DATA BLOCK:

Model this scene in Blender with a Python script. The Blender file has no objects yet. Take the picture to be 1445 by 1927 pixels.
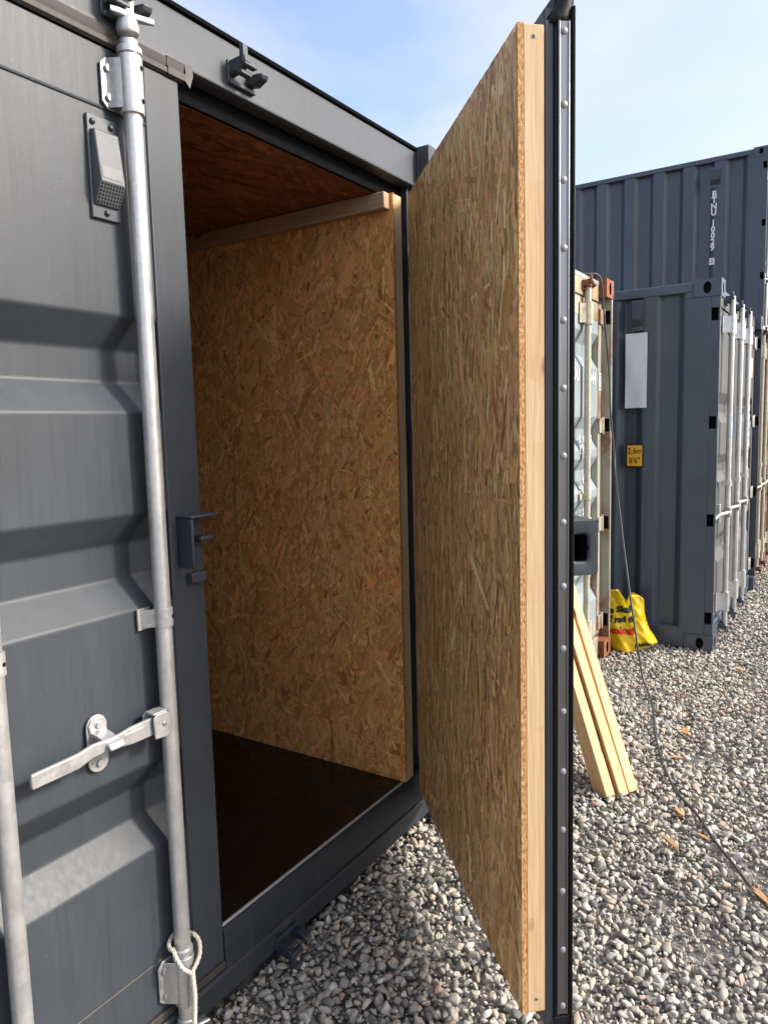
import bpy, bmesh, math, random
import numpy as np
from mathutils import Vector, Matrix
R = math.radians
rng = np.random.default_rng(7)
random.seed(7)
SC = bpy.context.scene
COL = SC.collection

# ------------------------------------------------------------------ camera
cam_d = bpy.data.cameras.new('camera')
cam = bpy.data.objects.new('camera', cam_d)
COL.objects.link(cam)
SC.camera = cam
YAW, PIT, ROL = 0.9957, 0.1115, -0.0254
_f = Vector((math.sin(YAW)*math.cos(PIT), math.cos(YAW)*math.cos(PIT), -math.sin(PIT)))
_r = Vector((math.cos(YAW), -math.sin(YAW), 0))
_u = _r.cross(_f)
_r2 = _r*math.cos(ROL) + _u*math.sin(ROL)
_u2 = -_r*math.sin(ROL) + _u*math.cos(ROL)
cam.matrix_world = Matrix(((_r2.x, _u2.x, -_f.x, -2.499), (_r2.y, _u2.y, -_f.y, -1.467), (_r2.z, _u2.z, -_f.z, 1.633), (0, 0, 0, 1)))
cam_d.sensor_fit = 'HORIZONTAL'
cam_d.sensor_width = 36
cam_d.lens = 36*1392.06/1445
cam_d.clip_start = 0.02
cam_d.clip_end = 2000

# ------------------------------------------------------------------ sky and sun
SUN_AZ, SUN_EL = R(156), R(35)          # azimuth from +Y towards +X
to_sun = Vector((math.sin(SUN_AZ)*math.cos(SUN_EL), math.cos(SUN_AZ)*math.cos(SUN_EL), math.sin(SUN_EL)))
world = bpy.data.worlds.new('World')
SC.world = world
world.use_nodes = True
wn = world.node_tree
wn.nodes.clear()
w_out = wn.nodes.new('ShaderNodeOutputWorld')
w_bg = wn.nodes.new('ShaderNodeBackground')
w_sky = wn.nodes.new('ShaderNodeTexSky')
w_sky.sky_type = 'NISHITA'
w_sky.sun_disc = False
w_sky.sun_elevation = SUN_EL
w_sky.sun_rotation = SUN_AZ
w_sky.air_density = 1.0
w_sky.dust_density = 4.5
w_sky.ozone_density = 2.5
w_tc = wn.nodes.new('ShaderNodeTexCoord')
w_map = wn.nodes.new('ShaderNodeMapping')
w_map.inputs['Scale'].default_value = (1.1, 1.1, 2.6)
w_n = wn.nodes.new('ShaderNodeTexNoise')
w_n.inputs['Scale'].default_value = 1.9
w_n.inputs['Detail'].default_value = 7
w_n.inputs['Roughness'].default_value = 0.52
w_n.inputs['Distortion'].default_value = 0.35
w_cr = wn.nodes.new('ShaderNodeValToRGB')
w_cr.color_ramp.elements[0].position = 0.38
w_cr.color_ramp.elements[0].color = (0.08, 0.08, 0.08, 1)
w_cr.color_ramp.elements[1].position = 0.64
w_cr.color_ramp.elements[1].color = (0.80, 0.80, 0.80, 1)
w_mix = wn.nodes.new('ShaderNodeMix')
w_mix.data_type = 'RGBA'
w_mix.inputs[7].default_value = (2.55, 2.6, 2.75, 1)
wn.links.new(w_tc.outputs['Generated'], w_map.inputs['Vector'])
wn.links.new(w_map.outputs['Vector'], w_n.inputs['Vector'])
wn.links.new(w_n.outputs['Fac'], w_cr.inputs['Fac'])
wn.links.new(w_cr.outputs['Color'], w_mix.inputs[0])
wn.links.new(w_sky.outputs['Color'], w_mix.inputs[6])
wn.links.new(w_mix.outputs[2], w_bg.inputs['Color'])
wn.links.new(w_bg.outputs['Background'], w_out.inputs['Surface'])
w_bg.inputs['Strength'].default_value = 0.12
sun_d = bpy.data.lights.new('sun', 'SUN')
sun_d.energy = 1.7
sun_d.angle = R(10)
sun_d.color = (1.0, 0.94, 0.85)
sun = bpy.data.objects.new('sun', sun_d)
COL.objects.link(sun)
sun.rotation_euler = to_sun.to_track_quat('Z', 'Y').to_euler()
sun.location = (8, -8, 12)
SC.view_settings.view_transform = 'Standard'
SC.view_settings.look = 'None'
SC.view_settings.gamma = 1
SC.view_settings.use_curve_mapping = False
SC.view_settings.exposure = 1.64
SC.cycles.caustics_reflective = False
SC.cycles.caustics_refractive = False

# ------------------------------------------------------------------ materials
def nt(name):
    m = bpy.data.materials.new(name)
    m.use_nodes = True
    t = m.node_tree
    b = t.nodes['Principled BSDF']
    return m, t, b
def N(t, kind, **kw):
    n = t.nodes.new('ShaderNode'+kind)
    for k, v in kw.items():
        if k in n.inputs: n.inputs[k].default_value = v
        else: setattr(n, k, v)
    return n
def L(t, a, b): t.links.new(a, b)
def ramp(t, stops, src=None, interp='LINEAR'):
    r = t.nodes.new('ShaderNodeValToRGB')
    r.color_ramp.interpolation = interp
    e = r.color_ramp.elements
    while len(e) < len(stops): e.new(0.5)
    for el, (p, c) in zip(e, stops):
        el.position = p
        el.color = (*c, 1) if len(c) == 3 else c
    if src: L(t, src, r.inputs['Fac'])
    return r
def coords(t, scale=(1, 1, 1), kind='Object'):
    tc = N(t, 'TexCoord'); mp = N(t, 'Mapping')
    mp.inputs['Scale'].default_value = scale
    L(t, tc.outputs[kind], mp.inputs['Vector'])
    return mp.outputs['Vector']
def noise(t, vec, scale, detail=3, rough=0.5, dist=0.0):
    n = N(t, 'TexNoise', Scale=scale, Detail=detail, Roughness=rough, Distortion=dist)
    L(t, vec, n.inputs['Vector'])
    return n.outputs['Fac']
def mixc(t, fac, a, b, mode='MIX'):
    m = N(t, 'Mix', data_type='RGBA', blend_type=mode)
    for s, v in ((0, fac), (6, a), (7, b)):
        if isinstance(v, (int, float)): m.inputs[s].default_value = v
        elif isinstance(v, tuple): m.inputs[s].default_value = (*v, 1)
        else: L(t, v, m.inputs[s])
    return m.outputs[2]
def bump(t, b, h, strength, dist=0.01, prev=None):
    n = N(t, 'Bump', Strength=strength, Distance=dist)
    L(t, h, n.inputs['Height'])
    if prev: L(t, prev, n.inputs['Normal'])
    L(t, n.outputs['Normal'], b.inputs['Normal'])
    return n.outputs['Normal']
def maprange(t, src, a, b, c, d):
    m = N(t, 'MapRange')
    m.inputs[1].default_value = a; m.inputs[2].default_value = b; m.inputs[3].default_value = c; m.inputs[4].default_value = d
    L(t, src, m.inputs[0])
    return m.outputs[0]

def paint(name, col, rough=0.42, rust=None, rust_lo=0.62, rust_hi=0.72, streak=0.06, specks=True, vary=0.16, rust_scale=6, spec=0.42, drips=0.0):
    m, t, b = nt(name)
    v = coords(t)
    n1 = noise(t, v, 2.2, 5, 0.6)
    c = mixc(t, maprange(t, n1, 0.3, 0.7, 0, 1), tuple(x*(1-vary) for x in col), tuple(min(1, x*(1+vary)) for x in col))
    vs = coords(t, (70, 70, 5))
    n2 = noise(t, vs, 1.0, 4, 0.6)
    c = mixc(t, maprange(t, n2, 0.45, 0.80, 0, 0.16), c, tuple(min(1, x*1.7+0.006) for x in col))
    n3 = noise(t, coords(t, (9, 9, 0.9)), 1.0, 5, 0.65)
    c = mixc(t, maprange(t, n3, 0.52, 0.75, 0, 0.14), c, tuple(min(1, x*1.5+0.02) for x in col))
    if drips:
        n4 = noise(t, coords(t, (120, 120, 3.2)), 1.0, 3, 0.55, 0.4)
        c = mixc(t, maprange(t, n4, 0.54, 0.70, 0, drips), c, tuple(x*0.45 for x in col))
    if specks:
        vo = N(t, 'TexVoronoi', Scale=75.0)
        L(t, v, vo.inputs['Vector'])
        sp = maprange(t, vo.outputs['Distance'], 0.045, 0.075, 1, 0)
        gate = maprange(t, noise(t, v, 9, 2), 0.46, 0.60, 0, 0.6)
        mm = N(t, 'Math', operation='MULTIPLY'); L(t, sp, mm.inputs[0]); L(t, gate, mm.inputs[1])
        c = mixc(t, mm.outputs[0], c, (0.32, 0.33, 0.33))
    ro = maprange(t, n2, 0.3, 0.7, rough-0.03, rough+0.05)
    if rust:
        rn = noise(t, coords(t, (1, 1, 0.45)), rust_scale, 8, 0.68, 0.6)
        rf = maprange(t, rn, rust_lo, rust_hi, 0, 1)
        rc = mixc(t, noise(t, v, 30, 4), tuple(x*0.45 for x in rust), tuple(min(1, x*1.3) for x in rust))
        c = mixc(t, rf, c, rc)
        mr = N(t, 'Mix', data_type='FLOAT'); L(t, rf, mr.inputs[0]); L(t, ro, mr.inputs[2]); mr.inputs[3].default_value = 0.85
        ro = mr.outputs[0]
    L(t, c, b.inputs['Base Color']); L(t, ro, b.inputs['Roughness'])
    b.inputs['Specular IOR Level'].default_value = spec
    nb = bump(t, b, n2, streak, 0.002)
    bump(t, b, noise(t, v, 90, 3), 0.05, 0.004, nb)
    return m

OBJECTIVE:
Repeat only the lines between the start of the data and the line with "cam_d.clip_end = 2000", including those two lines, and skip the pictures.

SOLUTION BELOW:
Model this scene in Blender with a Python script. The Blender file has no objects yet. Take the picture to be 1445 by 1927 pixels.
import bpy, bmesh, math, random
import numpy as np
from mathutils import Vector, Matrix
R = math.radians
rng = np.random.default_rng(7)
random.seed(7)
SC = bpy.context.scene
COL = SC.collection

# ------------------------------------------------------------------ camera
cam_d = bpy.data.cameras.new('camera')
cam = bpy.data.objects.new('camera', cam_d)
COL.objects.link(cam)
SC.camera = cam
YAW, PIT, ROL = 0.9957, 0.1115, -0.0254
_f = Vector((math.sin(YAW)*math.cos(PIT), math.cos(YAW)*math.cos(PIT), -math.sin(PIT)))
_r = Vector((math.cos(YAW), -math.sin(YAW), 0))
_u = _r.cross(_f)
_r2 = _r*math.cos(ROL) + _u*math.sin(ROL)
_u2 = -_r*math.sin(ROL) + _u*math.cos(ROL)
cam.matrix_world = Matrix(((_r2.x, _u2.x, -_f.x, -2.499), (_r2.y, _u2.y, -_f.y, -1.467), (_r2.z, _u2.z, -_f.z, 1.633), (0, 0, 0, 1)))
cam_d.sensor_fit = 'HORIZONTAL'
cam_d.sensor_width = 36
cam_d.lens = 36*1392.06/1445
cam_d.clip_start = 0.02
cam_d.clip_end = 2000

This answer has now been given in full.